Somos paisaje

¿Qué está pasando? ¿Por qué este interés que se detecta por doquier por repensar los espacios de la vida cotidiana e intervenir? ¿Por qué este interés por el ‘governo del paesaggio’, tomado una expresión de los colegas italianos que ha hecho fortuna?

Desde mi punto de vista, la razón fundamental es que estamos asistiendo a un cambio de paradigma, en el sentido más amplio de la palabra. Las estructuras materiales e ideológicas clásicas que creíamos infalibles se están resquebrajando, están perdiendo su aura de solidez y de consistencia. Los pilares del sistema de producción y de consumo hegemónicos muestran grietas y el modelo de crecimiento, los valores sociales imperantes, la competencia y el individualismo reinantes se ven cuestionados por nuevas actitudes ante el trabajo, los recursos naturales, los espacios de la vida cotidiana, ante el paisaje. Se reclama una vida más llena de sentido, en la que el individuo sea dueño de su destino, controle su propio tiempo, se alimente de manera más sana y sea feliz. Algo pasa, algo se mueve en los ámbitos cultural, social, incluso ético. Y es este algo, este cambio de paradigma, lo que en buena medida explica esta nueva mirada hacia el paisaje, dirigida ahora, sobre todo, hacia los paisajes de la vida cotidiana.

Nos relacionamos con estos paisajes de manera cada vez más profunda y más integral. Habíamos olvidado demasiado a menudo que la vida es, en esencia y al mismo tiempo, espacial y emocional. Interactuamos emocionalmente y de manera continuada con los lugares, a los que dotamos de significados que retornan a nosotros a través de las emociones que nos despiertan. La memoria individual y colectiva, así como la imaginación, más que temporales, son espaciales, geográficas. Las categorías geográficas básicas que se aprenden en la escuela, o las que utilizamos en nuestra vida cotidiana, conllevan asociaciones emocionales. Experimentamos emociones específicas en diferentes contextos geográficos y vivimos emocionalmente los paisajes porque éstos no son sólo materialidades tangibles, sino también construcciones sociales y culturales impregnadas de un denso contenido intangible, a menudo sólo accesible a través del universo de las emociones. La percepción polisensorial del entorno nos abre las puertas a una interacción aún más profunda con este mismo entorno. Los sentidos son el primer escalón en el proceso de aprehensión del lugar y de su paisaje. Una vez en el segundo escalón, las emociones toman un papel relevante.
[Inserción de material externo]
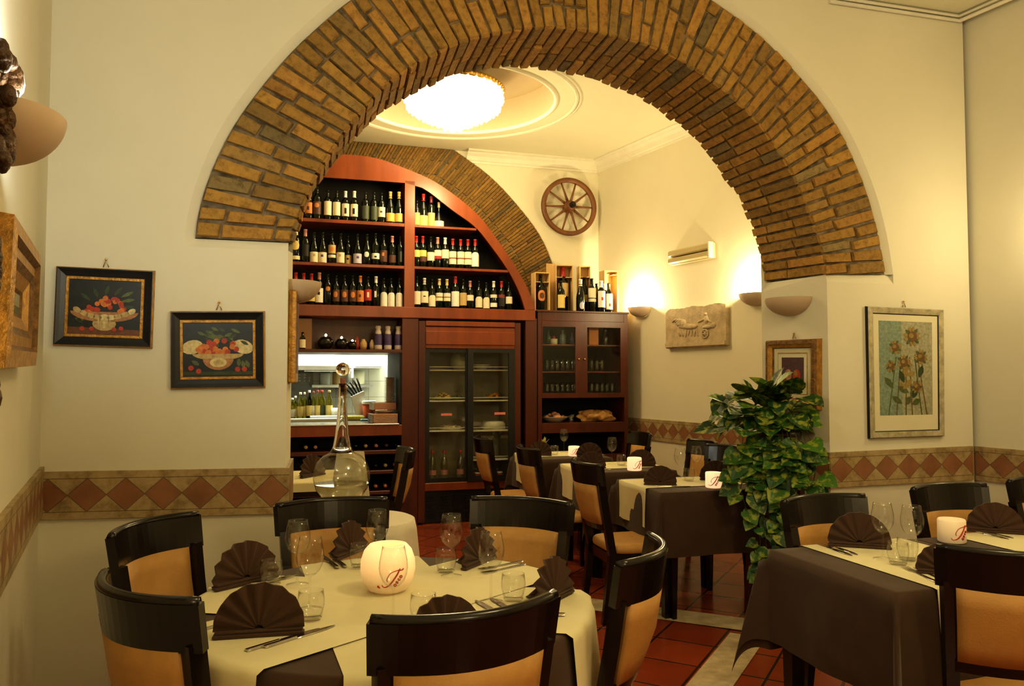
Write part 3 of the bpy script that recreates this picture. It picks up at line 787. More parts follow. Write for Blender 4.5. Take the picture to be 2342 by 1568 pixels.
o = obj('tablecloth', b, M_white); o.location = (SRC.x, SRC.y, 0); tag(o, 'white round tablecloth under the big glass decanter', 'tablecloth')
# ================================================================ WINE WALL
S = lambda x, y, d=0.0: SHELF.px(x, y, d)
def sroot(name, label, cat, group=None):
    return thing(name, label, cat, SHELF.o, SHELF.a, group)
def sbox(b, x0, x1, y0, y1, d0, d1, bev=0.0, dp=None):
    """box from photo pixels on the plane at depth d0"""
    dp = d0 if dp is None else dp
    u0, za = S(x0, y0, dp); u1, zb = S(x1, y1, dp)
    b.box(u0, u1, d0, d1, zb, za, bev=bev)
WOODS = [M_redwood, M_redwood_d, M_dark]
wc = sroot('wine_cabinet', 'tall mahogany wine shelf wall with an arched top full of bottles', 'wine cabinet')
outer = fill([S(*p) for p in [(560, 405), (640, 368), (700, 354), (764, 352), (849, 359), (914, 380), (999, 418), (1084, 482), (1128, 535), (1175, 603), (1208, 662), (1224, 708)]], 48)
inn_l = fill([S(*p) for p in [(590, 412), (700, 403.5), (926, 418)]], 24); inn_r = fill([S(*p) for p in [(950, 421), (983, 440), (1034, 480), (1086, 518), (1124, 564), (1162, 618), (1188, 669), (1201, 708)]], 24)
inn = inn_l + inn_r[1:]
# match the outer curve to the inner one by nearest parameter
b = B()
for i in range(48):
    o0, o1, i0, i1 = outer[i], outer[i + 1], inn[i], inn[i + 1]
    b.quad((i0[0], 0, i0[1]), (i1[0], 0, i1[1]), (o1[0], 0, o1[1]), (o0[0], 0, o0[1]))
    b.quad((i1[0], 0, i1[1]), (i0[0], 0, i0[1]), (i0[0], .03, i0[1]), (i1[0], .03, i1[1]))
    b.quad((o0[0], 0, o0[1]), (o1[0], 0, o1[1]), (o1[0], .42, o1[1]), (o0[0], .42, o0[1]))
    b.quad((o1[0], .03, o1[1]), (o0[0], .03, o0[1]), (i0[0], .03, i0[1]), (i1[0], .03, i1[1]))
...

Esta nueva mirada se va extendiendo poco a poco y tiene, además, otra gran virtud: la de haber puesto sobre la mesa la noción de bien común. Es cierto que la reflexión sobre el bien común no es nueva. En el ámbito anglosajón, por ejemplo, ya acumula varios años y en algunos países europeos, en especial en Italia, ya ha entrado de lleno en el ámbito de la implementación jurídica y política. Para simplificar, hay que entender el bien común como una tercera categoría, una tercera vía entre la propiedad privada y la propiedad estatal (o pública, a su elección), que no siempre -ni mucho menos- tiene el carácter de bien común. La modernidad instauró un sistema basado en dos polos de poder y de legitimidad opuestos: el del Estado soberano y el de la propiedad privada, presentados como las dos caras de la misma moneda. El peso específico de un polo o de otro variará en función del contexto histórico y geográfico, pero ambos se convertirán en pilares de la retórica moderna, impregnando el imaginario colectivo y anulando todas las formas premodernas de gestión de lo que es común, que tras varios siglos se afanan por volver a flotar, obviamente en un formato diferente.

La restitución de la esencia del concepto de bien común choca de lleno con esta retórica y con todo el corpus jurídico e institucional que de ella se deriva, lo que explica sus dificultades para abrirse camino. Pero lo hará, y lo hará, entre otras razones, porque la crisis actual ha puesto de manifiesto que no era cierto que no hubiera otras alternativas, otras formas de organización y de control social de lo común. Está emergiendo otra narrativa del espacio público y del paisaje basada en la idea de bien común, y esto es una muy buena noticia.

La noción de bien común ha devuelto gracias, en buena medida, a las movilizaciones sociales en defensa del territorio y de los valores de sus paisajes que se han desvelado en las últimas décadas, aquí y en todas partes. ‘Salvem l’Empordà’, que este año celebra los 15 años de existencia, es una muestra exitosa. Me gusta el nombre de la campaña iniciada para celebrar este aniversario: ‘Som Empordà’. De ‘salvemos’ a ‘somos’. Porque, ciertamente, somos paisaje. No ‘tenemos’ un bien común (en este caso, el paisaje), sino que somos partícipes de este bien común; en cierto modo, ‘somos’ parte del bien común. Por eso somos paisaje. Por eso somos Empordà.